Sam Gentle.com

Rep the truth

Truth

I've been thinking recently about the moral foundation of telling the truth. Most people agree it's a good and moral thing to do to tell the truth, though they might disagree about where exactly that fits in the moral calculus compared to things like being nice or satisfying your own interests. Certainly, in the absence of other considerations, it's generally accepted as good to tell the truth rather than lie. But why is it good?

For many people, I think the foundation is based on character: a liar is a bad person, and you don't want to be a bad person. This frames things in a particularly negative way, where truth isn't so much a virtue as a lack of vice. That leads to strange situations, like avoiding someone who might ask you something you'd have to lie about, carefully phrasing things so that you are not lying but omitting information, or saying something ambiguous that leads to a mistaken understanding but is still not technically a lie.

Beyond these gotchas, I also feel like this basis for truth is very incomplete. For example, it says nothing about whether you should try to make sure the truths you express are understood by the person receiving them, whether you should correct mistakes or misunderstandings when you see them, or whether you should make an effort to express the truth without being prompted to. I think these are important questions, and a notion of truth that doesn't address them is half-baked.

So I've been working on an alternate foundation based on the idea of representing truth. The idea is that there is some abstract ultimate truth, the collection of all the things that are true in the universe. We each hold in our heads some approximation of that ideal, and the closer that is to the real truth the better. If you believe this, it makes sense to try to increase the amount of truth in the world any way you can. It doesn't matter that much whether you do it by lying less or telling the truth more.
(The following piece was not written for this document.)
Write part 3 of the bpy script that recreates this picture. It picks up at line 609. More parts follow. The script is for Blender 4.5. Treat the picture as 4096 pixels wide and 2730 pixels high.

Of course, that's not to say that truth is the only thing that matters. You may still decide that it makes sense in a particular situation to accept untruth because it would sabotage your other goals, because it would be a bad use of resources, or would just be annoying and counterproductive to make too big a deal about it. But the point is to get away from the idea that the only consideration is your personal honesty and move towards a notion that can encompass moral decisions about truth generally.

The moral intuition, then, isn't "I don't want to be a liar", it's "I want to represent the truth". That means not deceiving people, but also means not giving the wrong impression or an incomplete understanding. It means not avoiding situations where you would need to tell an uncomfortable truth; in fact, it means embracing those situations as opportunities. Speaking up, correcting misunderstandings, and arguing for what you consider to be true matter just as much as simply being honest.

And, lastly, there doesn't need to be untruth for truth to be valuable. Even if there's no other reason, it's important to express things you think to be true just to express them – to represent the truth in whatever way you can.